> _WHAT YOU SHOULD DO_
Tally each line where the word "continues" occurs, then give only the total.

> _DATA ROWS_
-------------------------

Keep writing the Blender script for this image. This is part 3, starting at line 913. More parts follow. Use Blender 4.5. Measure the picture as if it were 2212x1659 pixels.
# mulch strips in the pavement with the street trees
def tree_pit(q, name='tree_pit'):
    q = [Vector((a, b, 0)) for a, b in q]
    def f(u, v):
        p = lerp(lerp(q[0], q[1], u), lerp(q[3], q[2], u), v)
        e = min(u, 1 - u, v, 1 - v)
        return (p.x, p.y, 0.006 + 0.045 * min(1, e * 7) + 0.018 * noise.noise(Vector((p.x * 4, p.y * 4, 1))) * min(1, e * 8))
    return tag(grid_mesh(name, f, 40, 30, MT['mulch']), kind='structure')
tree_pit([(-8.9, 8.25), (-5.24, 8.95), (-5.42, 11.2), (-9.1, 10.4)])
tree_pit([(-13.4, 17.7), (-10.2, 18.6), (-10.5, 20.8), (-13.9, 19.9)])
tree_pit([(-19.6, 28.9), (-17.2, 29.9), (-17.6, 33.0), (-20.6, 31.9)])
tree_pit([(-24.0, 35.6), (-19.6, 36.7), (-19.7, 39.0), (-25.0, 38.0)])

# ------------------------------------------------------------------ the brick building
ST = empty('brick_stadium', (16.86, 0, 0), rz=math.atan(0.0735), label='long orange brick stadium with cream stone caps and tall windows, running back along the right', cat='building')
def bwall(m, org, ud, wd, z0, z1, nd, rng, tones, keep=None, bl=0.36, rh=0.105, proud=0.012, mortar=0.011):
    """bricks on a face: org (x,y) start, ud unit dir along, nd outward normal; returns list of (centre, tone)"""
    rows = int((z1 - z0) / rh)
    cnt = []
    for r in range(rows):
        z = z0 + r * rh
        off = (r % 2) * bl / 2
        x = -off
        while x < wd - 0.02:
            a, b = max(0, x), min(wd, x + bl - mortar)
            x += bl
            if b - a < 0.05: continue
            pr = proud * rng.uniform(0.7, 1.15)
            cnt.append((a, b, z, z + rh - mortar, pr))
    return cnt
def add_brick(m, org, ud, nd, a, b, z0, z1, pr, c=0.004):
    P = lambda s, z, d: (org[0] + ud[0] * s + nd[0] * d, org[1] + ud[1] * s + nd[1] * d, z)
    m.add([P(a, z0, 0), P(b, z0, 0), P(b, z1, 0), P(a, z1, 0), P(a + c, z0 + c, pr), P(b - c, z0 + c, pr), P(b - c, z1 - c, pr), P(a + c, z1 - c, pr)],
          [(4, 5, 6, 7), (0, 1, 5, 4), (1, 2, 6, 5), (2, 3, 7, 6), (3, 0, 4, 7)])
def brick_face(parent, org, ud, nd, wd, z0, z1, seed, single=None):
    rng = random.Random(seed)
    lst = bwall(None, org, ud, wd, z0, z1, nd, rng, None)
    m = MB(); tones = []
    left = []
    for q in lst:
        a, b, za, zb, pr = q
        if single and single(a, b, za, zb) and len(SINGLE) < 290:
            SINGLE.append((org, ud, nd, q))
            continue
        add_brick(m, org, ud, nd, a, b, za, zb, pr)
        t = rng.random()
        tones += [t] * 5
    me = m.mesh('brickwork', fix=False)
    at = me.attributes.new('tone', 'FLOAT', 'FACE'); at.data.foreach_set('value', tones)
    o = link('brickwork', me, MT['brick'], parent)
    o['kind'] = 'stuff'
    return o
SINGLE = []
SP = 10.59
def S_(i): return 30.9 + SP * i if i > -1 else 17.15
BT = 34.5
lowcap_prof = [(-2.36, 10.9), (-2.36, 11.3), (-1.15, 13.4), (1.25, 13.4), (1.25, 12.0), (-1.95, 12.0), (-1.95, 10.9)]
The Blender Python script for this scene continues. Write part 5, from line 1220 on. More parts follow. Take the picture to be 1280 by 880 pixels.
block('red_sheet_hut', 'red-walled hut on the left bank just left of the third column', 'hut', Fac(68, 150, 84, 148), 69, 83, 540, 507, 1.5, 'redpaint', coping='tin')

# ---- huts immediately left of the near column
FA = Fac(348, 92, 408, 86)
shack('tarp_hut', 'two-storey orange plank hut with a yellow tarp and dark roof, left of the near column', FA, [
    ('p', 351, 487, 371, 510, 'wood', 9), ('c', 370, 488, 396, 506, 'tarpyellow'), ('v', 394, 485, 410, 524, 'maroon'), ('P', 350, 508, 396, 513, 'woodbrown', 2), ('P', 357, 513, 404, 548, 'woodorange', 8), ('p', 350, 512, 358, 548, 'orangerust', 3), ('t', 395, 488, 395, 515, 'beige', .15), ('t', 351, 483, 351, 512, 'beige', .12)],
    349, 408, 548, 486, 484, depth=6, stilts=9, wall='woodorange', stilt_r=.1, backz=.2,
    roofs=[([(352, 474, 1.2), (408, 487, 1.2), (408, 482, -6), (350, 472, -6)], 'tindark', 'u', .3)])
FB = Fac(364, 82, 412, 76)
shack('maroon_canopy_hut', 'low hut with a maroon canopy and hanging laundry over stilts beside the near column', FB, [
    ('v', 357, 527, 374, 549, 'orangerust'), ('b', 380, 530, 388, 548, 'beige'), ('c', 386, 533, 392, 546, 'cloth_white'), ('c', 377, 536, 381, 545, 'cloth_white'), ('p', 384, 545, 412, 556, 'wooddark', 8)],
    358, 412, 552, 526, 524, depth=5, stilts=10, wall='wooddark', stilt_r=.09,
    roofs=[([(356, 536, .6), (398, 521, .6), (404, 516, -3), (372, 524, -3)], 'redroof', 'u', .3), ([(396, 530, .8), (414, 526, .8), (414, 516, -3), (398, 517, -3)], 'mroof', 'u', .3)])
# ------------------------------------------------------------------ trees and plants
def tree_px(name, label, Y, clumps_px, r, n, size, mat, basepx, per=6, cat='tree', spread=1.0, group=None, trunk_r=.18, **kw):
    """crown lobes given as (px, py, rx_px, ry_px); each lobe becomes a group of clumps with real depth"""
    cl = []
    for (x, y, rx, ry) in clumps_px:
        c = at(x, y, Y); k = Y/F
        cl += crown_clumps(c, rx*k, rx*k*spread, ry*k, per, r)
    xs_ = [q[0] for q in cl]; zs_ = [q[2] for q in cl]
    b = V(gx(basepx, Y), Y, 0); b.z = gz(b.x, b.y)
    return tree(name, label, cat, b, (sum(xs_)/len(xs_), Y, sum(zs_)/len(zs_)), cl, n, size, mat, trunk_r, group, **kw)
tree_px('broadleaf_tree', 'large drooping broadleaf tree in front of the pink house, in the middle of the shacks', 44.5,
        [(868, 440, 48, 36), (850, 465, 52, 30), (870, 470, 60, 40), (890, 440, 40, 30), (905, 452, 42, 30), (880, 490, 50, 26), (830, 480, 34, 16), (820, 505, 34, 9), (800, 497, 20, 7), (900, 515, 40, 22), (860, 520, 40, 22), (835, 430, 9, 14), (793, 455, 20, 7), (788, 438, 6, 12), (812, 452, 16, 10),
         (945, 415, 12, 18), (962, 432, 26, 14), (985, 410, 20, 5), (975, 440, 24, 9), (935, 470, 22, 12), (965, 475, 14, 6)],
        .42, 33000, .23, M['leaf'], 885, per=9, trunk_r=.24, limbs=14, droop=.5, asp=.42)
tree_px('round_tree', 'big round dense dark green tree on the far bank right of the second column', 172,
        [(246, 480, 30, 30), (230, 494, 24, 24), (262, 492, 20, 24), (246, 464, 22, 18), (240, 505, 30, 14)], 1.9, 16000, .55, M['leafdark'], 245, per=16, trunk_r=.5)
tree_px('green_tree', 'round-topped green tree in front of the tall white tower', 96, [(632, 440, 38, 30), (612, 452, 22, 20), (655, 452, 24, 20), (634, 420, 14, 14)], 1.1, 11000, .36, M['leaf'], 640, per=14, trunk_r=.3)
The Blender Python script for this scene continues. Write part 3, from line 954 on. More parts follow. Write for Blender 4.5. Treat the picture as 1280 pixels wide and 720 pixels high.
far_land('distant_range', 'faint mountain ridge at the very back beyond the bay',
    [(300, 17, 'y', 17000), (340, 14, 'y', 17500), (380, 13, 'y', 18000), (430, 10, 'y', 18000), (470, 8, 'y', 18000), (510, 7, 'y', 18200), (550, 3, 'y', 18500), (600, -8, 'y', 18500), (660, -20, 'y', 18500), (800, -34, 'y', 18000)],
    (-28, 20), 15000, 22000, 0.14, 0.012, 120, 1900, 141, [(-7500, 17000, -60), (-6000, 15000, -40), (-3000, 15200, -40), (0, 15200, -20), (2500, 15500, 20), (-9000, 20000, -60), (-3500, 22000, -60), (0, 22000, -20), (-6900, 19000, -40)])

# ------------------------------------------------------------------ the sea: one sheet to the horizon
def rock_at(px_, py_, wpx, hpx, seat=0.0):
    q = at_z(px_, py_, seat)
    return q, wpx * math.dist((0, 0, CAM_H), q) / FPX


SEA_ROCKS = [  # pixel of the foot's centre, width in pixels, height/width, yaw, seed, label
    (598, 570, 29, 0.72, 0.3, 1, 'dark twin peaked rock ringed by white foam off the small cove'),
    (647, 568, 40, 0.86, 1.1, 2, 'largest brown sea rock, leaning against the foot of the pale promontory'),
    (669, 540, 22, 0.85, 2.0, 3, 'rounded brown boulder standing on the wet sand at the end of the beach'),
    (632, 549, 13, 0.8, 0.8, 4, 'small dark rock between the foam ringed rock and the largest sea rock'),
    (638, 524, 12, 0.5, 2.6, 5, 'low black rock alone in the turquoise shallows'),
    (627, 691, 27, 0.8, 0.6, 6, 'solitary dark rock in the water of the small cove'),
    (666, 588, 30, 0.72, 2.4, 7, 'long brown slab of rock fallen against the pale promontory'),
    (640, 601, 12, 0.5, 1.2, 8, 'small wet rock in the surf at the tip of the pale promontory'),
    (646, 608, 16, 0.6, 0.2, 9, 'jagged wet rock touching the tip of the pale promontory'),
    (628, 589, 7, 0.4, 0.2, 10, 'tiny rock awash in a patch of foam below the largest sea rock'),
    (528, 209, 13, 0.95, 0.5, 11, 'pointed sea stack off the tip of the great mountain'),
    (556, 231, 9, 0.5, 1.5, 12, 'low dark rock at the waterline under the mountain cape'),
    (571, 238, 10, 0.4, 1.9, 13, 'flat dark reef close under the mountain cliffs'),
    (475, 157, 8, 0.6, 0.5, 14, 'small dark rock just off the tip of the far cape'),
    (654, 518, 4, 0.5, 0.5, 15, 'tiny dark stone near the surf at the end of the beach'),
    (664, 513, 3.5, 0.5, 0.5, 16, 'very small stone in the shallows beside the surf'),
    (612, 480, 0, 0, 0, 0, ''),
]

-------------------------

> _RESULT BELOW_
2